┌────────
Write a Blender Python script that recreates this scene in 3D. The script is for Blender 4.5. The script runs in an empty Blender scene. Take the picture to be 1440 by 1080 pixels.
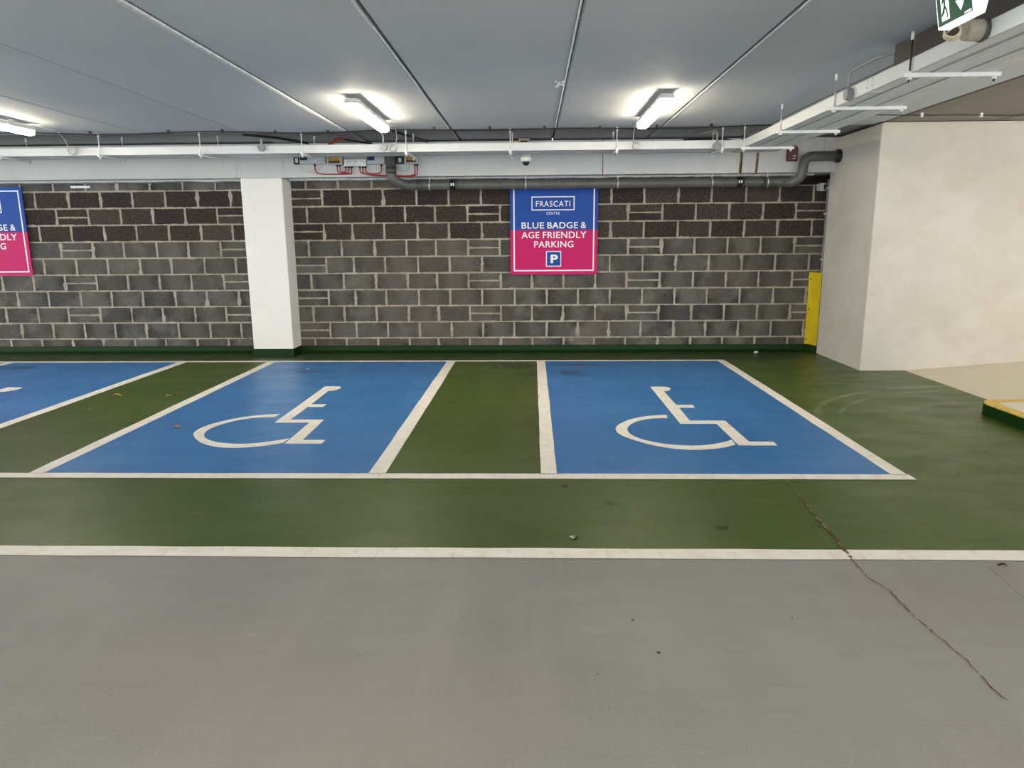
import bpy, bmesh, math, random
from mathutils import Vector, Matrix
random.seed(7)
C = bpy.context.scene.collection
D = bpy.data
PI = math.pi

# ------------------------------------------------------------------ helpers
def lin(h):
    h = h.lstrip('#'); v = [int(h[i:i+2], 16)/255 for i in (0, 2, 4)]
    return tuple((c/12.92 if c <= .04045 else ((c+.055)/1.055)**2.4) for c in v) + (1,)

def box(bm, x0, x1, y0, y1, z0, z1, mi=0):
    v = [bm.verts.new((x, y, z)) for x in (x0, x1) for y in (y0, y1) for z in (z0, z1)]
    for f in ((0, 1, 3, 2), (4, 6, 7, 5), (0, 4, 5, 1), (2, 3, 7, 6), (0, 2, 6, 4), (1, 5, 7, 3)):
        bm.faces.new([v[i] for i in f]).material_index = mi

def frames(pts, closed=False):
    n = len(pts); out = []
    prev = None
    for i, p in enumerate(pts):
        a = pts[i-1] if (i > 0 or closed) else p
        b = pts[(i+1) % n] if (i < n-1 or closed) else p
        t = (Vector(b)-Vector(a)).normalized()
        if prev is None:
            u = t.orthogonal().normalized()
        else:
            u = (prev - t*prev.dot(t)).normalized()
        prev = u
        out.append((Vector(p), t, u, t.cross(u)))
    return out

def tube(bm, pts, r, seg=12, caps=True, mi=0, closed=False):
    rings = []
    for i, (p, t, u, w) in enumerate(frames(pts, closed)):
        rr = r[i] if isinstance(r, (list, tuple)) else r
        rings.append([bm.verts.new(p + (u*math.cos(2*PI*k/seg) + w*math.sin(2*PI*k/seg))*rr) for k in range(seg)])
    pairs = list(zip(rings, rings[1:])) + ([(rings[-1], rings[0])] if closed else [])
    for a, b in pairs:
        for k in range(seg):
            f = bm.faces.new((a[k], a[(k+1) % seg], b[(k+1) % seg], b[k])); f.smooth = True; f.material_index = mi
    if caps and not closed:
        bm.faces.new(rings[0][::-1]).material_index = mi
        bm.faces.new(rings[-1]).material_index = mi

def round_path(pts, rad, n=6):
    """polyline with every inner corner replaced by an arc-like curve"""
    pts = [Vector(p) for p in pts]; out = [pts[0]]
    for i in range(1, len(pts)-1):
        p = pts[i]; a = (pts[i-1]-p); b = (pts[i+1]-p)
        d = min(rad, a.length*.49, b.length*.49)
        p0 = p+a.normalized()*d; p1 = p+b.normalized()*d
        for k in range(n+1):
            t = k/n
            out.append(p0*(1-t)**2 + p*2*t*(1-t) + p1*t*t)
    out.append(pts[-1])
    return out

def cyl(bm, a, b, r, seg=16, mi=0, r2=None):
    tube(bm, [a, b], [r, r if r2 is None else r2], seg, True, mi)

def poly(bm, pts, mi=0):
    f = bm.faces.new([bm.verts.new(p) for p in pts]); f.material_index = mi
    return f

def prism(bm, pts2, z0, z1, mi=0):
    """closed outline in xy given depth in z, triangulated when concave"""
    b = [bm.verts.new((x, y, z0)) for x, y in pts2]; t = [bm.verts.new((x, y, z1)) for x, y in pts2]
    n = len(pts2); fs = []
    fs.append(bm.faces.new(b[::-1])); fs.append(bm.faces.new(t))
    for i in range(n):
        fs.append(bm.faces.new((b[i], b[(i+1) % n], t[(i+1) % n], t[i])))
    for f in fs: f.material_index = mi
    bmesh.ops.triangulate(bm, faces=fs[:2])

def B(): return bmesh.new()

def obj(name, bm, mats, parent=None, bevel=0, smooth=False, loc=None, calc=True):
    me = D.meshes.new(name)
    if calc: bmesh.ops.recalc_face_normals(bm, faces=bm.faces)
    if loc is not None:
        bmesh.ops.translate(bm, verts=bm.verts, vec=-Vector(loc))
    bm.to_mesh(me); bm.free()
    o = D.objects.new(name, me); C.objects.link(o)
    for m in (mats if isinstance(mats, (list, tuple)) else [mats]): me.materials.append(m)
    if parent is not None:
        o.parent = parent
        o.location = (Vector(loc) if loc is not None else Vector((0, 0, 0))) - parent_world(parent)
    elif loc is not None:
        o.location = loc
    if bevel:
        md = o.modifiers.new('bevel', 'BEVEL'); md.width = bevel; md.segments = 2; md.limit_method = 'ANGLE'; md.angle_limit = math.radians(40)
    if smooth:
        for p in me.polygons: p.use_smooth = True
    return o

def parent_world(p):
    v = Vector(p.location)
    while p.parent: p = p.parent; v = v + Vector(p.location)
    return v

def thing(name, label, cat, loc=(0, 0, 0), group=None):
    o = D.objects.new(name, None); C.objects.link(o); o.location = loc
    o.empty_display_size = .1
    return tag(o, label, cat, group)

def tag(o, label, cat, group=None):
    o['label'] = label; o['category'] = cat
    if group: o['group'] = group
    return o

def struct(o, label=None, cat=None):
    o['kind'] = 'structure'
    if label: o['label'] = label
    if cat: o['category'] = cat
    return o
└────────
**WHAT TO PRODUCE:** Leave out any pictures, please, and quote only the lines from the top of the data through the line that contains "return tuple((c/12.92 if".

**RESULT FOR THIS TASK:**
Write a Blender Python script that recreates this scene in 3D. The script is for Blender 4.5. The script runs in an empty Blender scene. Take the picture to be 1440 by 1080 pixels.
import bpy, bmesh, math, random
from mathutils import Vector, Matrix
random.seed(7)
C = bpy.context.scene.collection
D = bpy.data
PI = math.pi

# ------------------------------------------------------------------ helpers
def lin(h):
    h = h.lstrip('#'); v = [int(h[i:i+2], 16)/255 for i in (0, 2, 4)]
    return tuple((c/12.92 if c <= .04045 else ((c+.055)/1.055)**2.4) for c in v) + (1,)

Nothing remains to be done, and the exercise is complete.